Morning Business News, Tuesday 24 November: Lloyds Banking Group, Standard & Poor's, Tesco, JPMorgan Chase and Rolls Royce.

 

Lloyds Banking Group shares (LON:LLOY) are up 1.22% on the FTSE 100 this morning as investors whole heartedly back the latest capital raising issue by the bank.

Today's share price rise follows impressive gains yesterday that saw shares rise from 88.18p to close at 91.47p.

Lloyds Banking Group today launches the UK’s largest rights issue to raise £13.5bn ($22bn), offering investors new shares at 36p each, a huge discount, ahead of a shareholder vote on Thursday.

The rights issue is part of a £22.5bn capital raising that aims to repair the bank’s balance sheet after its ill-fated 2008 takeover of HBOS.
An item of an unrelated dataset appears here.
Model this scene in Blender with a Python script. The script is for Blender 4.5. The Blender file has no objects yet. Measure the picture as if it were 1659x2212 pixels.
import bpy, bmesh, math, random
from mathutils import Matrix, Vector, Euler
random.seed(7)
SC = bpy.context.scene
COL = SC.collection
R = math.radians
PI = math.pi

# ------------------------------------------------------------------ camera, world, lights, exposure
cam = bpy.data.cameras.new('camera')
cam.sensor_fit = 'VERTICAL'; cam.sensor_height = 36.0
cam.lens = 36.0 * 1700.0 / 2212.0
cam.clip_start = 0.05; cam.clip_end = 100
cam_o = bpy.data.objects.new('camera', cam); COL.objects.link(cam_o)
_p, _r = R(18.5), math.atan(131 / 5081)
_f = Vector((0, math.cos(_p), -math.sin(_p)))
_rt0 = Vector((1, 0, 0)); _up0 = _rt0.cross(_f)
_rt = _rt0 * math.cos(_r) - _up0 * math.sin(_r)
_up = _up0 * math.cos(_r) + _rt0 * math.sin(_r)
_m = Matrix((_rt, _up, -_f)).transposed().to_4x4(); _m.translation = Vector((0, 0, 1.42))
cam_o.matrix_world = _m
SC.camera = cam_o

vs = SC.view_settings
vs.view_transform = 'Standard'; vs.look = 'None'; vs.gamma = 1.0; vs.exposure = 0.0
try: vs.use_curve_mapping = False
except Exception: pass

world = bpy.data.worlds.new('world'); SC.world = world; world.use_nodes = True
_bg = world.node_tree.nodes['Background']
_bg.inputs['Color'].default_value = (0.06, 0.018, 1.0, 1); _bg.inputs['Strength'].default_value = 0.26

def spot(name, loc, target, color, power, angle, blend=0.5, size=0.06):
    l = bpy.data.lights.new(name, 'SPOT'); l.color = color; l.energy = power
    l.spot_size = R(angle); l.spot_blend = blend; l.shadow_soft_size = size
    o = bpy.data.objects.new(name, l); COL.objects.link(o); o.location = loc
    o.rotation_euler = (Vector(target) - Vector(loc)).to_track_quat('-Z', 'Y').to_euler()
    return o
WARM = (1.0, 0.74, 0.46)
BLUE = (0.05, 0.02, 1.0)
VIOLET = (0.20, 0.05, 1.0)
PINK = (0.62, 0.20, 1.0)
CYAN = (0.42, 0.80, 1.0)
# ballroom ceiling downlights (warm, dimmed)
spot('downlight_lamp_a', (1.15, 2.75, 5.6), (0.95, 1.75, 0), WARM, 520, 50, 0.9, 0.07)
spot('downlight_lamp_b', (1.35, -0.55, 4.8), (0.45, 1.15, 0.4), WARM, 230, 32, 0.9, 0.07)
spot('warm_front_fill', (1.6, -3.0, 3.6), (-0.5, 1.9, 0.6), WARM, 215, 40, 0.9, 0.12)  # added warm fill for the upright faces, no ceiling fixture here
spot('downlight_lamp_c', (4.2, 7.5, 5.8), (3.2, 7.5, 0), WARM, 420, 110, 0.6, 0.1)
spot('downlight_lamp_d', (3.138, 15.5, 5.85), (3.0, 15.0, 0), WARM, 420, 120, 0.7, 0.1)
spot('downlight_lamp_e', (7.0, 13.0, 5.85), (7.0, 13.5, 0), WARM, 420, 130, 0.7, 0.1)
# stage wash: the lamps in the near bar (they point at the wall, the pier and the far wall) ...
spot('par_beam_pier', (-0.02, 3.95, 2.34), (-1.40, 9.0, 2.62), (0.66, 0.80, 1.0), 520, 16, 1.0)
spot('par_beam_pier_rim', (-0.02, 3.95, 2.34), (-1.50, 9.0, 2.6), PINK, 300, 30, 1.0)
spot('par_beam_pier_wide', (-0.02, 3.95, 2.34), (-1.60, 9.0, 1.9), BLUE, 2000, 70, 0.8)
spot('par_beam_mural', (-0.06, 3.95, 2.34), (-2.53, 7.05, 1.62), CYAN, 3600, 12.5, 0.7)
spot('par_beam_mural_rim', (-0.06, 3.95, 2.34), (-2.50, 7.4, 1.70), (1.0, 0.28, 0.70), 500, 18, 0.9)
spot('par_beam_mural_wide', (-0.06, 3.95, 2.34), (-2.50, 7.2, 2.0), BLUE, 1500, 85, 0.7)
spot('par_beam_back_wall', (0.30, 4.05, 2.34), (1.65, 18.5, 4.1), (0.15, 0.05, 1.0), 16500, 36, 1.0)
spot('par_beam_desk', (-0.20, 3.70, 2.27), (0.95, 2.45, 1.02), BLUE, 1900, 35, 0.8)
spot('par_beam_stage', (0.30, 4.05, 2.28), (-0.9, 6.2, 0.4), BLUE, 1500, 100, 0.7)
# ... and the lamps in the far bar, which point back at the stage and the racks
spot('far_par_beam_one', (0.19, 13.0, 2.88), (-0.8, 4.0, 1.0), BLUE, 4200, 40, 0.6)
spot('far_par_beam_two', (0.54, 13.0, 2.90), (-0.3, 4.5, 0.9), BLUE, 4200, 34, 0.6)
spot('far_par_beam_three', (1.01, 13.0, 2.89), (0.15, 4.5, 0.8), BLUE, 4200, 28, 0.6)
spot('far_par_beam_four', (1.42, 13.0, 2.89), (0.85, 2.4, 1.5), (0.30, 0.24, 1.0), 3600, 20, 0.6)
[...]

Lloyds Banking is expected to price the new shares at just over 36p, allocating about four shares for every three that investors currently own, the FT reports.

Standard & Poor's


Standard & Poor's has given warning that nearly all of the world's big banks lack sufficient capital to cover trading and investment exposure, risking further downgrades over the next 18 months unless they move swiftly to beef up their defences.

Every single bank in Japan, the US, Germany, Spain, and Italy included in S&P's list of 45 global lenders fails the 8pc safety level under the agency's risk-adjusted capital (RAC) ratio. Most fall woefully short, reports the Telegraph.

Tesco


Tesco (LON:TSCO) charges up to 3p a litre more for petrol than its rivals in areas where it faces no local competition, according to data seen by The Times. A snapshot of petrol prices across Britain reveals that Tesco charged 109.9p a litre for unleaded petrol at 164 locations.

Only two Morrisons and eight Sainsbury’s charged as high a price.

No branches of Asda did. The effect is even more pronounced with diesel: Tesco charges 6p a litre more at its most expensive store than at its cheapest.

JPMorgan Chase


Jamie Dimon, chief executive JPMorgan Chase (NYSE:JPM), is being discussed as a potential successor to Tim Geithner when the current US Treasury Secretary to hang up his hat.

Dimon, who successfully steered JPMorgan Chase through the choppy waters of the global financial crisis, is thought of as a strong candidate to take over from Mr Geithner when the time comes, the Telegraph reports.

Rolls Royce


Rolls-Royce (LON:RR) could lose a $1.5bn (£903m) contract awarded only five months ago by Gulf Air after the carrier announced a big change in strategy.

The Bahrain-based airline said yesterday that it would renegotiate contracts with Airbus, Boeing and Rolls-Royce for new long-haul aircraft and engines as it seeks to save $2.65 billion over the next five years, the Times reports.

Rolls Royce shares are down 0.98% on the FTSE 100 on the news.